Prodotto dalla Vivo Film di Marta Donzelli e Gregorio Paonessa (gli stessi dei film di Michelangelo Frammartino, Emma Dante e Laura Bispuri), in coproduzione con Tarantula e in associazione con HDRÀ, ‘I figli della notte’ è stato girato interamente in Alto Adige, a Dobbiaco, in un hotel in stile asburgico dell’Ottocento, divenuto oggi un Centro Culturale, dove tutta la troupe (tra cui la scenografa Dimitri Capuani, la costumista Sabine Zappitelli e il direttore della fotografia Stefano Falivene) ha vissuto in simbiosi per più di due mesi.
L’uscita nelle sale è prevista il prossimo anno, ma è ancora in attesa di un distributore speriamo non tardi ad arrivare.

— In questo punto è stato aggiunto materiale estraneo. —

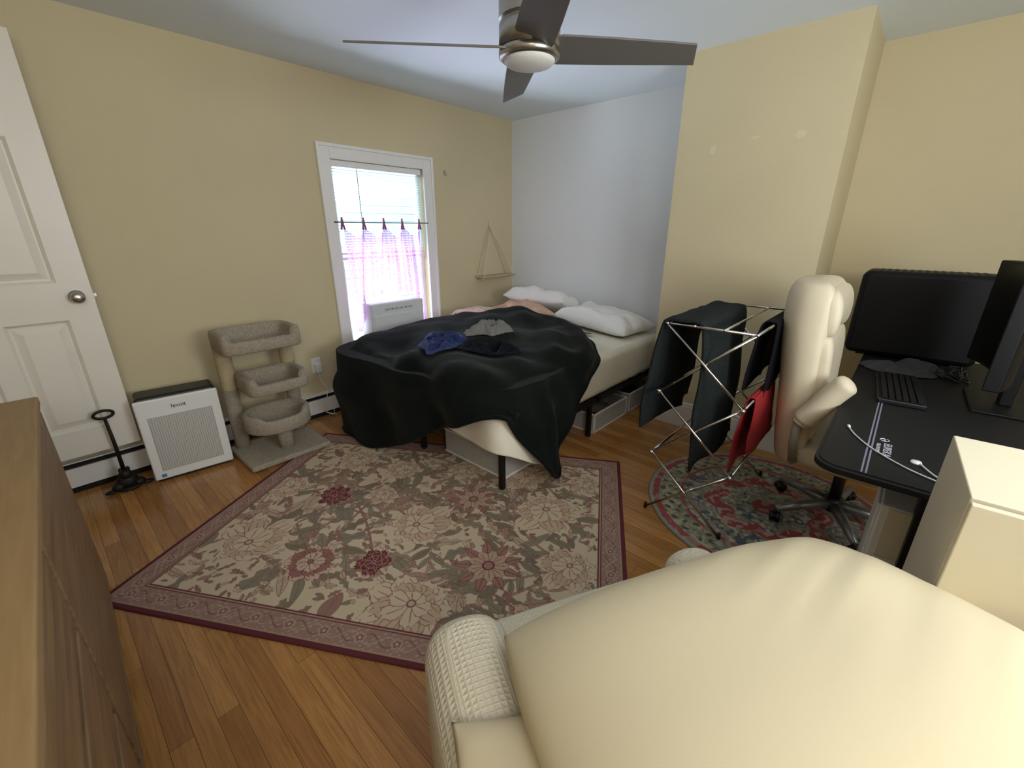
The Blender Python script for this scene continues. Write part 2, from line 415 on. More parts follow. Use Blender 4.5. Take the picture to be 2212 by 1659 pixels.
for j in range(nzv+1):
    v = j/nzv
    for i in range(nx+1):
        x = -.367+.724*i/nx
        d = min(abs(x-t) for t in tabs)/.09
        top = -.035-.075*min(1, d)**1.1
        wx = x+2.13
        k_ = min(1, max(0, (wx-1.84)/.06)); k2 = min(1, max(0, (2.40-wx)/.08)); k_ = min(k_, k2)
        mid = math.exp(-((wx-2.12)/.12)**2)*.05
        bot = -.86*(1-k_)+(-.60+mid)*k_
        zz = top+(bot-top)*v
        tn = min(tabs, key=lambda t: abs(x-t)); conv = (1-min(1, v*1.6))*.5
        xx = x+(tn-x)*conv*.5-.035*v*math.sin(math.pi*(x+.367)/.724*2)
        y = .024*math.cos(x/.18*2*math.pi)*(1-.3*v)+.014*math.sin(x*110+v*2)*(.35+.65*v)+.007*math.sin(x*210+v*3) - .030
        vs.append((xx, y, zz))
for j in range(nzv):
    for i in range(nx):
        a = j*(nx+1)+i; fs.append((a, a+1, a+nx+2, a+nx+1))
mkobj('curtain_panel', vs, fs, mc, cu, smooth=True)
M_tab = mat('tab_mauve', (150, 92, 118), .9)
for t in tabs:
    MB().tube([(t-.014, -.006, -.055), (t-.008, -.010, -.01), (t, 0, .030), (t+.009, .006, -.01), (t+.014, -.004, -.055)], .008, 8).done('curtain_tab', M_tab, cu)

# window AC
ac = empty('air_conditioner', (2.10, 3.285, .501), 'white window air conditioner resting on the window sill', 'air conditioner')
box('housing', -.26, .26, -.09, .098, 0, .37, M_acp, ac, .018, 5)
box('front_panel', -.245, .245, -.098, -.085, .03, .27, M_acp, ac, .006)
mb = MB()
for i in range(7): mb.box(-.23, .23, -.101, -.097, .045+i*.012, .049+i*.012)
mb.done('air_louvers', M_gray_l, ac)
box('control_strip', -.14, .14, -.094, -.089, .305, .325, M_ctrl, ac, .002)
f = MB().box(0, .012, -.096, -.093, .312, .318).done('button', M_dgrayc, ac); f.location = (-.12, 0, 0)
for i in range(1, 6): dup(f, ac, (-.12+i*.045, 0, 0))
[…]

Sì, perché questa favola nera, come l’ha definita il regista – che è anche sceneggiatore con Mariano Di Nardo e autore delle musiche originali (“un omaggio a mio padre, l’ho fatto per gelosia”) di una colonna sonora impreziosita da ‘Vivere’ di Pavarotti (cantata da Tito Schipa) e ‘Ti sento’ dei Matia Bazar, utilizzate entrambe in due momenti molto significativi – è una storia che ti entra dentro e non ti lascia. Nei suoi quasi novanta minuti di alta tensione, in un’atmosfera sospesa tra il sogno e la realtà (che è spesso un incubo), la suspence fa il suo gioco (o più di uno) di pari passo con le emozioni e niente è scontato. Dopo Gabriele Mainetti e il suo ‘Jeeg Robot’, un altro esordio con lode nel cinema italiano. Assolutamente sorprendente, ne sentiremo parlare a lungo.